26. The computer program product of claim 25, wherein the bridge defect simulator includes means for sensing a transition on the voltage representing the first and second logic inputs (A₁, A₂).

27. The computer program product of claim 26, wherein the determination means determines the status of the first logic output (O_A(δ)) in response to the sensed transition on the voltage representing the first logic input (A₁).

28. The computer program product of claim 27, wherein the output means includes providing means for providing the response output (V_A(δ), V_B(δ); t_A, t_B) in response to the status of the first and second logic outputs (O_A(δ), O_B(δ), O_A(δ-1), O_B(δ-1)) determined in the simulation execution time (δ) and the previous simulation execution time (δ-1).

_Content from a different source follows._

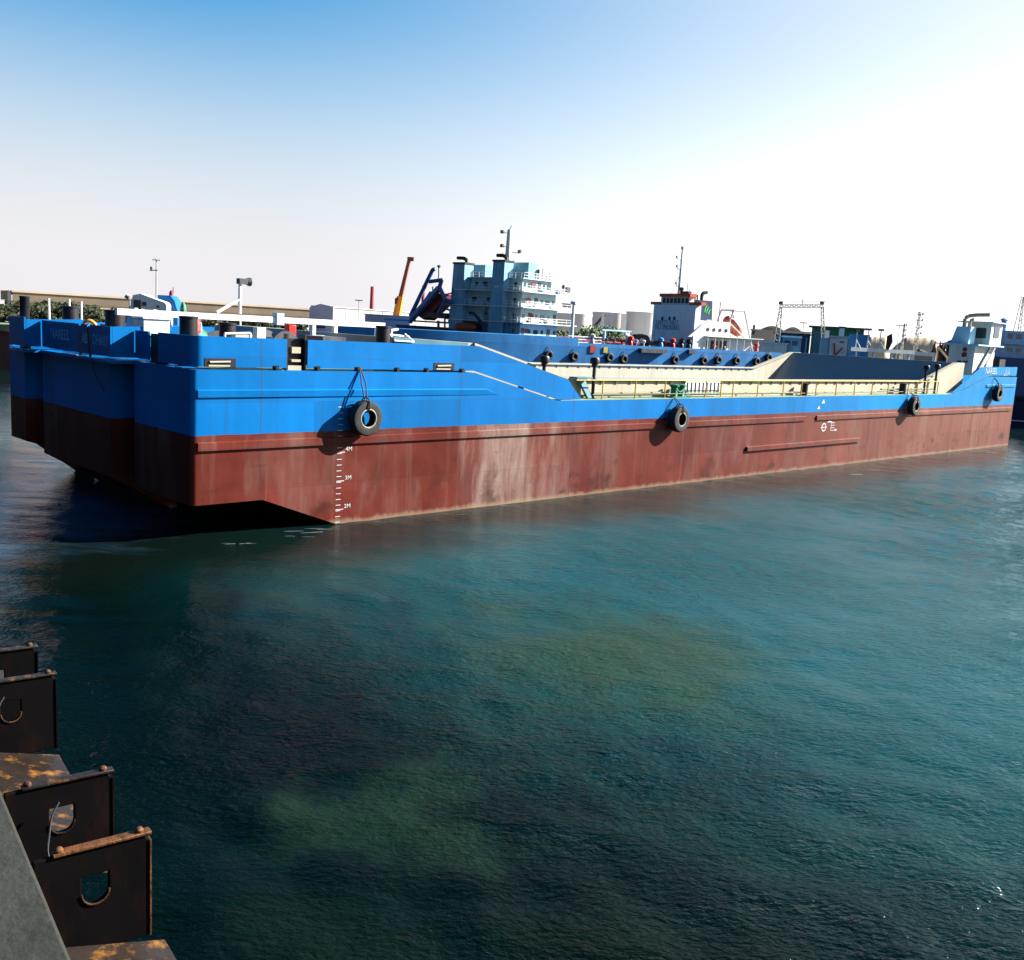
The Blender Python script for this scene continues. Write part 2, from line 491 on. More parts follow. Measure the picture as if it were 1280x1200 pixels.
# ---------------------------------------------------------------- water, land
def water_material():
    m, nt, b = new_mat('harbour water')
    tc = nd(nt, 'TexCoord').outputs['Object']
    sp = nd(nt, 'SeparateXYZ')
    nt.links.new(tc, sp.inputs[0])
    big = noise(nt, tc, .07, 3, .55, (1, 1, 1), .6)
    plume = ramp(nt, big, [(.5, 0.0), (.66, 1.0)])
    # dark-to-teal gradient: uneven reflection painted into the base colour
    refl_grad = math_(nt, 'ADD', math_(nt, 'MULTIPLY', sp.outputs[0], .042), math_(nt, 'MULTIPLY_ADD', sp.outputs[1], .045, -.62))
    refl_grad = step(nt, math_(nt, 'ADD', refl_grad, math_(nt, 'MULTIPLY_ADD', big, .6, -.3)), -.1, .75)
    col = mix(nt, refl_grad, (.0003, .0024, .0018), (.0001, .0400, .0480))
    # two clouds of stirred-up silt with ragged edges, and fainter drifts elsewhere
    clouds = math_(nt, 'MULTIPLY', plume, .3)
    for cx_, cy_, r_, a_ in ((2.4, 21.0, 5.5, .85), (-1.3, 13.4, 2.2, .36)):
        dx = math_(nt, 'SUBTRACT', sp.outputs[0], cx_)
        dy = math_(nt, 'MULTIPLY', math_(nt, 'SUBTRACT', sp.outputs[1], cy_), .9)
        dd = math_(nt, 'SQRT', math_(nt, 'ADD', math_(nt, 'MULTIPLY', dx, dx), math_(nt, 'MULTIPLY', dy, dy)))
        dd = math_(nt, 'ADD', dd, math_(nt, 'MULTIPLY_ADD', noise(nt, tc, .35, 4, .6), 7.0, -3.5))
        clouds = math_(nt, 'MAXIMUM', clouds, math_(nt, 'MULTIPLY', math_(nt, 'SUBTRACT', 1.0, step(nt, dd, .1, r_)), a_))
    col = mix(nt, clouds, col, (.0085, .0260, .0125))
    # pale wake, sky gleam painted in, beyond the far corner of the bow
    dx = math_(nt, 'MULTIPLY', math_(nt, 'ADD', sp.outputs[0], 17.5), .8)
    dy = math_(nt, 'MULTIPLY', math_(nt, 'ADD', sp.outputs[1], -33.0), .75)
    dd = math_(nt, 'SQRT', math_(nt, 'ADD', math_(nt, 'MULTIPLY', dx, dx), math_(nt, 'MULTIPLY', dy, dy)))
    dd = math_(nt, 'ADD', dd, math_(nt, 'MULTIPLY_ADD', noise(nt, tc, .5, 5, .65, (.5, 1.6, 1)), 9.0, -4.5))
    wake_gleam = math_(nt, 'MULTIPLY', math_(nt, 'SUBTRACT', 1.0, step(nt, dd, 1.0, 7.0)), .9)
    
    # w: distance out from the barge side; the water close to it lies smoother
    wd = nd(nt, 'VectorMath', operation='DOT_PRODUCT')
    nt.links.new(tc, wd.inputs[0])
    wd.inputs[1].default_value = BY
    wdist = math_(nt, 'SUBTRACT', wd.outputs['Value'], BO.dot(BY))
    hull_refl_q = math_(nt, 'ADD', wdist, math_(nt, 'MULTIPLY_ADD', big, 7.0, -3.5))
    lee = step(nt, hull_refl_q, -6.5, -1.5)
    col = mix(nt, math_(nt, 'MULTIPLY', lee, .88), col, (.0016, .0030, .0018))  # dark band along the hull: its reflection painted into the colour
    col = mix(nt, wake_gleam, col, (.018, .050, .085))
    calm = math_(nt, 'MULTIPLY_ADD', step(nt, math_(nt, 'ADD', wdist, math_(nt, 'MULTIPLY_ADD', big, 6.0, -3.0)), -8.0, -2.0), -.72, 1.0)
    nt.links.new(col, b.inputs['Base Color'])
    b.inputs['IOR'].default_value = 1.21
    b.inputs['Specular IOR Level'].default_value = .22
    b.inputs['Roughness'].default_value = .05
    # three sizes of ripple; calm lanes and ruffled lanes
    mp = nd(nt, 'Mapping')
    mp.inputs['Rotation'].default_value = (0, 0, R(-28))
    mp.inputs['Scale'].default_value = (1, 1.7, 1)
    nt.links.new(tc, mp.inputs[0])
    v = mp.outputs[0]
    n2 = noise(nt, v, 2.6, 3, .55, None, .4)
    n3 = noise(nt, v, 7.0, 3, .6, None, .3)
    lane = ramp(nt, noise(nt, tc, .06, 3, .5, (1, 1.6, 1)), [(.36, .25), (.6, 1.15)])
    h = math_(nt, 'MULTIPLY', lane, math_(nt, 'ADD', math_(nt, 'MULTIPLY', n2, .07), math_(nt, 'MULTIPLY', n3, .048)))
    h = math_(nt, 'MULTIPLY', h, calm)
    bp = nd(nt, 'Bump', i_Strength=1.0, i_Distance=1.0)
    nt.links.new(h, bp.inputs['Height'])
    nt.links.new(bp.outputs[0], b.inputs['Normal'])
    return m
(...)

29. The computer program product of claim 28, wherein the providing means includes:

second output determination means for determining whether the status of the first logic output (O_A(δ)) in the simulation execution time (δ) is the same as the status of the second logic output (O_B(δ-1)) in the previous simulation execution time (δ-1), wherein the providing means provides the response output (V_A(δ), V_B(δ); t_A, t_B) in response to the determination results provided by the first and second output determination means.

30. The computer program product of claim 29, wherein the providing means includes:

means for determining response output voltages (V_A(δ), V_B(δ)) corresponding to the first and second logic outputs (O_A, O_B) in a case of (i) the status of the first logic output (O_A(δ)) in the simulation execution time (δ) being the same as the status of the first logic output (O_A(δ-1)) in the previous simulation execution time (δ-1); and (ii) the status of the first logic output (O_A(δ)) in the simulation execution time (δ) differing from the status of the second logic output (O_B(δ-1)) in the previous simulation execution time (δ-1); and

means for determining response output voltages (V_A(δ), V_B(δ)) and propagation delay times (t_A, t_B) corresponding to the first and second logic outputs (O_A, O_B) in a case of the status of the first logic output (O_A(δ)) in the simulation execution time (δ) differing from the status of the first logic output (O_A(δ-1)) in the previous simulation execution time (δ-1).

31. The computer program product of claim 30, wherein the computing means includes a neural network, the neural network having a multilayer feedforward neural network for computing the response output voltages (V_A(δ), V_B(δ)) and propagation delay times (t_A, t_B).